Honorary Prime Minister of Tuvalu Kausea Matano signed the instrument of ratification for the CTBT on January 24, and the accomplishment was officially marked in a ceremony on March 31 at the United Nations in New York City. Tuvalu signed the CTBT in September 2018.

“Our Pacific region has suffered from the effects of decades of nuclear testing,” said Tuvaluan Minister of Foreign Affairs Simon Kofe By ratifying the treaty, “Tuvalu is reiterating its commitment to the elimination of all nuclear tests, everywhere.”

Meanwhile, the Gambia also ratified the treaty and formally marked the move in a March 24 ceremony at the United Nations in New York City. Gambia signed the CTBT in 2003.

Lang Yabou, permanent representative of the Gambia to the United Nations, stated that with its ratification of the treaty, “he Gambia is bringing the promise of a world free of nuclear weapons tests one step closer to fulfillment, while playing a central role in ensuring long-lasting peace and security in Africa and the rest of the world.” Gambia is one of the total 48 African states that have ratified the CTBT.

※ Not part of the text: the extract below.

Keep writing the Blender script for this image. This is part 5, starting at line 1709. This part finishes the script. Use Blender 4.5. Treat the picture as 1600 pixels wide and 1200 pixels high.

Robert Floyd, executive secretary of the Comprehensive Test Ban Treaty Organization (CTBTO), lauded both ratifications.

Tuvalu’s ratification “is particularly significant in a region that has suffered from the serious impacts of nuclear testing on human health and the environment,” Floyd commented. As for the Gambia’s ratification, the CTBTO leader noted that “this is a significant achievement for the African region and the world as we celebrate the twenty-fifth anniversary year of the treaty.”

Izumi Nakamitsu, UN under-secretary-general and high representative for disarmament affairs, also celebrated the two newest CTBT ratifications.

"The CTBT is one of the most widely supported treaties, not just in the disarmament and arms control field but in multilateral diplomacy and is recognized as an essential element of nuclear disarmament and a building block for a world free of nuclear weapons – the United Nations’ highest disarmament priority,” she stated.

The CTBT prohibits all nuclear test explosions of any yield anywhere in the world. The treaty will come into effect when the 44 states listed in Annex 2 ratify the treaty. Of those 44 states, China, Egypt, India, Iran, Israel, North Korea, Pakistan, and the United States have yet to do so.